Best of luck Gianni!

The unfolding of corruption charges at FIFA shook the footballing world to a degree, whereby everyone lost faith in the sport they loved. It will take a very responsible and honourable man to repair the damage that has been done.

Can the newly-elected FIFA president, Gianni Infantino, take the game forward?   -  AP

Men who govern football in the world recently met in Zurich to pick the next head of world football. Regardless of who finally got elected, this was an incredibly hard task to take on. It was impossible to please everybody after such a turbulent time with the unfolding of one corruption charge after the other against members of the previous regime. This change at the helm is good for the game, a step in the right direction and Gianni Infantino is the man for the job.


The unfolding of corruption charges at FIFA shook the footballing world to a degree, whereby everyone lost faith in the sport they loved. All my life, I have played the game with respect and full honesty, and so I know exactly what it means to the fans, parents, kids, the families, who turn up week after week to support one of the most affiliated games in the world.

The daily sordid news cycle left you with a feeling of deflation. It hurt more because the people involved were known to me. It will take a very responsible and honourable man to repair the damage that has been done.

Sheikh Salman bin Ibrahim al Khalifa from Bahrain was projected as the favourite, but I always expected Infantino to walk away with the win. He has the experience needed to organise such an enormous entity, FIFA being one of the biggest in the world.

The new chief, like his predecessor, Sepp Blatter, also hails from Switzerland and coincidentally just lives a few kilometres away from the former boss. He has also been a long-time deputy to former UEFA president Michel Platini.

Such “closeness” with the earlier regime can only be an asset for Infantino. He has an incredible knowledge of the background and can now identify with what, when and where Blatter made mistakes. He knows the “mistakes” which just cannot be repeated. Knowledge is power and Infantino has that, which makes him a sure bet to take things forward and work for the improvement and growth of FIFA.

He needs as many friends in the business as possible to have clarity and insight into the task at hand. If Infantino thinks Platini is innocent then that’s his opinion and he obviously has a reason for thinking that way. I might slightly agree with him having an in-depth knowledge of Platini myself, but if something is questioned at UEFA then it becomes highlighted on the world stage. The scandal, involving Platini, has brought a stigma, which is very hard to shake off; there is no smoke without fire. But I respect Infantino’s view that Platini might actually have been set up and I can possibly agree a little with this argument.

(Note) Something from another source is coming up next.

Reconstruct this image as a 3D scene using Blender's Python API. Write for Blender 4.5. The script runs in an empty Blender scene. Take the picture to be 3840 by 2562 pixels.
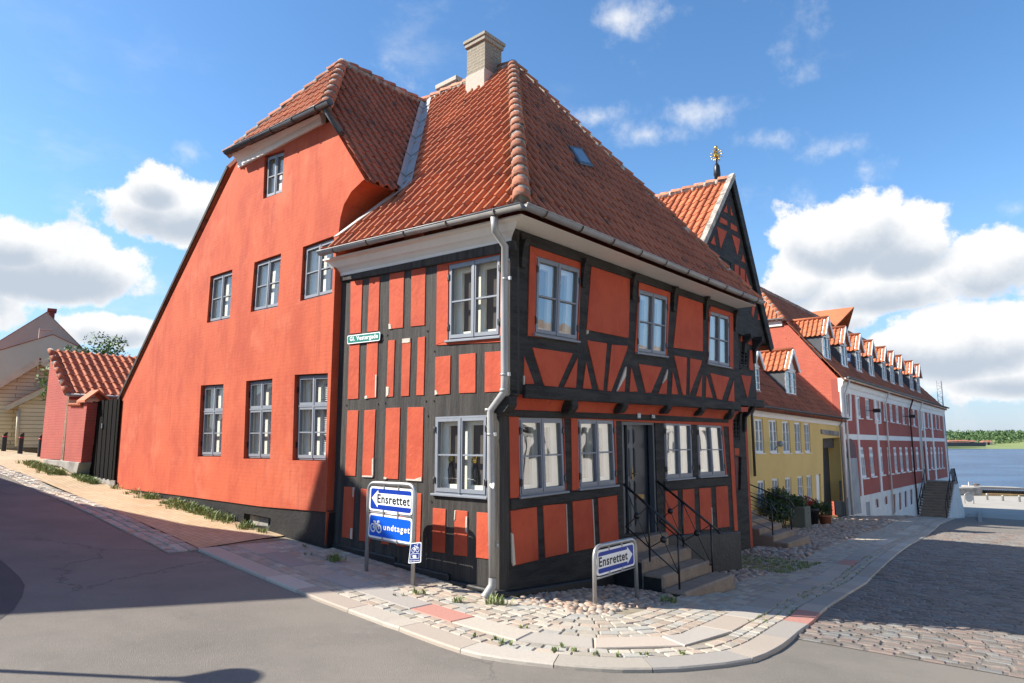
import bpy, bmesh, math, random
import numpy as np
from mathutils import Vector, Matrix
from mathutils.geometry import delaunay_2d_cdt
random.seed(7); RNG=np.random.default_rng(7)
SC=bpy.context.scene; COL=SC.collection
R=math.radians
# ---------------------------------------------------------------- camera model (24 mm equivalent, tilted up 8 degrees)
FPX,CX,CY,HOR=2560.,1920.,1281.,1648.
PIT=math.atan((HOR-CY)/FPX); EYE=2.1
def V(*a): return np.array(a,float)
def ray(x,y):
    a=x-CX; b=-(y-CY)
    return V(a, FPX*math.cos(PIT)-b*math.sin(PIT), FPX*math.sin(PIT)+b*math.cos(PIT))/FPX
ORI=V(0,0,EYE)
# photo measuring sheets: (origin x, origin y, scale)
TG=dict(d=(0,0,2350/3840),z1=(0,1100,1.7423),z2=(700,150,1.6508),z4=(1100,1500,1.96),
 a1=(1200,900,3.92),a2=(1550,900,3.92),a3=(1200,1300,3.92),a4=(1550,1300,3.92),a5=(1200,1700,3.92),a6=(1550,1700,3.92),
 a7=(1350,1800,5.807),a8=(2200,2000,7.127),b1=(1900,850,3.92),b2=(2250,950,5.2267),b3=(2500,1050,4.48),b4=(1900,1200,3.92),
 b5=(2200,1250,4.48),b6=(2500,1300,4.48),b7=(1850,1500,2.851),b8=(2300,1500,2.851),c2=(1850,1500,1.96),z6=(2400,500,1.96),
 z7=(2700,1050,2.4122),z8=(2700,1500,2.0614),g1=(0,1600,1.63),g3=(1200,1900,1.6786),g4=(2400,1900,1.632),f=(0,0,1.))
def X(*a):
    out=[];t=None;i=0
    while i<len(a):
        if isinstance(a[i],str): t=TG[a[i]]; i+=1; continue
        out.append((t[0]+a[i]/t[2],t[1]+a[i+1]/t[2])); i+=2
    return out
# town frame: u runs along the left street, v along the right street, corner of the red house at the origin
C0=ORI+ray(1872,2235)*(-EYE/ray(1872,2235)[2])
DA=V(math.sin(R(-48.26)),math.cos(R(-48.26)),0); DB=V(math.sin(R(39.97)),math.cos(R(39.97)),0)
MI=np.linalg.inv(np.array([[DA[0],DB[0]],[DA[1],DB[1]]]))
NA=-V(DA[1],-DA[0],0); NB=V(DB[1],-DB[0],0)
ZUP=V(0,0,1)
def UV(u,v,z=0.): return V(C0[0],C0[1],0)+DA*u+DB*v+ZUP*z
def uv(P): return MI@(np.array([P[0],P[1]])-C0[:2])
FK=[(-99,0),(0,0),(4,.25),(7,.42),(9,.58),(11,.69),(14.2,.83),(16.5,1.1),(21,1.45),(30,1.75),(60,1.95),(400,2.0)]
GK=[(-99,.9),(-7,.14),(0,0),(9,-.88),(31.5,-1.88),(60,-4.16),(80,-4.9),(100,-5),(999,-5)]
def Guv(u,v):
    z=np.interp(v,[k[0] for k in GK],[k[1] for k in GK])
    return float(z+np.interp(u,[k[0] for k in FK],[k[1] for k in FK])*min(1,max(0,(8-v)/6)))
def G(P): return Guv(*uv(P))
def gh(x,y,off=0.):
    r=ray(x,y); f=lambda t:(ORI+t*r)[2]-G(ORI+t*r)-off
    lo,hi=0.,3.
    while f(hi)>0 and hi<3000: lo=hi;hi*=1.15
    for _ in range(45):
        m=(lo+hi)/2
        if f(m)>0: lo=m
        else: hi=m
    return ORI+lo*r
class Pl:
    def __init__(s,P0,d):
        s.P0=np.array(P0,float); s.d=d; n=V(d[1],-d[0],0); s.out=n if np.dot(ORI-s.P0,n)>0 else -n
    def hit(s,p,off=0.):
        r=ray(*p); t=np.dot(s.P0+s.out*off-ORI,s.out)/np.dot(r,s.out); return ORI+t*r
    def q(s,px,off=0.): return [s.hit(p,off) for p in px]
    def co(s,P): return (float(np.dot(P-s.P0,s.d)),float(P[2]))
    def at(s,a,z,o=0.): return s.P0+s.d*a+s.out*o+ZUP*(z-s.P0[2])
PA=Pl(UV(0,0),DA); PP=Pl(UV(0,-.15),DA); PB=Pl(UV(0,0),DB); PU=Pl(UV(-.2,0),DB); PG=Pl(UV(1.2,0),DB); PR=Pl(UV(3.8,0),DB)
def pv(v): return Pl(UV(0,v),DA)
def pu(u): return Pl(UV(u,0),DB)
# ---------------------------------------------------------------- materials
def nt(m): return m.node_tree
class NB_:
    def __init__(s,tree): s.t=tree
    def n(s,ty,**k):
        nd=s.t.nodes.new(ty)
        for a,b in k.items():
            if a.startswith('i_'):
                key=a[2:]; key=int(key) if key.isdigit() else key.replace('_',' ')
                nd.inputs[key].default_value=b
            else: setattr(nd,a,b)
        return nd
    def l(s,a,b): s.t.links.new(a,b)
    def math(s,op,a,b=None,clamp=False):
        nd=s.n('ShaderNodeMath',operation=op,use_clamp=clamp)
        for i,x in enumerate((a,b)):
            if x is None: continue
            if isinstance(x,(int,float)): nd.inputs[i].default_value=x
            else: s.l(x,nd.inputs[i])
        return nd.outputs[0]
    def mix(s,fac,a,b,bt='MIX'):
        nd=s.n('ShaderNodeMix',data_type='RGBA',blend_type=bt)
        for i,x in ((0,fac),(6,a),(7,b)):
            if isinstance(x,(int,float)): nd.inputs[i].default_value=x
            elif isinstance(x,(tuple,list)): nd.inputs[i].default_value=tuple(x[:3])+(1,)
            else: s.l(x,nd.inputs[i])
        return nd.outputs[2]
    def ramp(s,x,a,b):
        nd=s.n('ShaderNodeMapRange',interpolation_type='SMOOTHSTEP'); nd.inputs[1].default_value=a; nd.inputs[2].default_value=b
        s.l(x,nd.inputs[0]); return nd.outputs[0]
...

Having said all that, the former UEFA General Secretary has an enormous task ahead. His foremost job will be to regain the lost love and the public reputation of FIFA, to unite all countries and gain their confidence once again, and to lead FIFA in a way that there is growth within the business. This will surely take time and I do really believe Infantino will give it an honest go and try delivering, getting the job done on a personable basis, which is imperative for the structure of FIFA. It is all about the people and the business interests should be secondary. Money will come in once the right governing body steps up and showcases what can actually be done. However, the new man’s idea of expanding the World Cup further to a 40-team affair needs more thinking and debates. Financially it will be a win-win situation, but FIFA needs to ensure that the quality of the tournament is not diluted.

The decision to alter the European football calendar for a winter World Cup in 2022 is also wrong, though many might not agree with my view. Qatar can be a great host, but the change in the calendar looks like a recipe for disaster.

Former players like me, eat and sleep football and it’s time for us to take a more active role in the running of the game. It only makes sense — a businessman can run a business (which is a big part of football), but they cannot organise football so to speak. My main aim and interest is in the grassroots and I think FIFA have lacked in its effort towards that part of the game. More time and money needs to be invested to make the game more universal.

If you look at countries like India, they need a new home-grown football hero to look up to. This can only be achieved through proper organisation of grassroots to find up and coming talent and bring them through whereby they can not only play in the ISL but maybe eventually in the Premier League too. This is imperative for the growth of football.